CNB
New York, NY
New York, NY
Honest question: how do you solve puzzles like this if you don't know the trivia? I didn't know ACDC was Australian (I tried "inxs"). Never heard of OLGA Tokarczuk. Never heard of PULIS. Kept switching between "spam" and "junk" for BILL, and had "amnot" for CANSO. Never heard of CRASHBLOSSOM nor DIGITALSHORTS. Never heard of COE, and had no idea BAATH was Syrian. The only two fills I had in the lower left corner were LILITH and HERO. The whole thing really made me feel bad.
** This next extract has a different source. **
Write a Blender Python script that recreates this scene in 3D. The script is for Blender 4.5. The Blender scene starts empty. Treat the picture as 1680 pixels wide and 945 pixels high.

I got about 80% of the puzzle done, but got completely stuck on the rebus words. I even knew what most of them were supposed to be, but couldn't figure out where the fused letters went in them. Possibly because I was spelling PALISADE with a double L and thought it had a rebus as well. It felt like it was less of a crossword puzzle and more of a "figure out the trick" puzzle to me. My major complaint is when I gave up and checked the grid to reveal my mistakes, it didn't flag any single letters I had where I needed double letters. Example: I had filled in "ISLAND__" and "PLAYED__" and it said the letters were all correct. That's just wrong. This is the first crossword in the NY Times I've completely given up on and just had the computer answer the grid for me. It felt like a complete waste of time.
@Times Rita The gates have only been flung open for white South Africans, and last reports were most of them decided to go back to South Africa, having seen what life in the United States actually entails.
Can anyone explain to me how a "no no" is a yes?
@Times Rita It's short for Doctor Octopus, on account that the character is a mad scientist with four mechanical arms. DOC OCK. It rhymes.
Can someone explain how a "Hit way up in the air" is a SKY? Is that a noun or a verb? Does someone have an example in a sentence?
It was used as background music for one of the montages, sung by ... Mel Tormé.
@Xword Junkie OGDEN/RIELS is impossible to get without simply knowing one or the other.
@Barry Ancona OGDaN, which makes RIaLS.
@MB How do you know it's going to be a "tedious and tiresome" rebus before you start?
@The X-Phile Someone who's talking might "say their piece" so if someone suddenly stops talking they might be omitting something. I've seen clues that were more of a stretch. I had the same mistake, and while it's easy to fix if you know that's the square that has a problem, it's not obvious if all you know is something, somewhere, isn't right.
@Linda Jo That might be so, but it means if you get assistance the assistance will not tell you if you've made a mistake.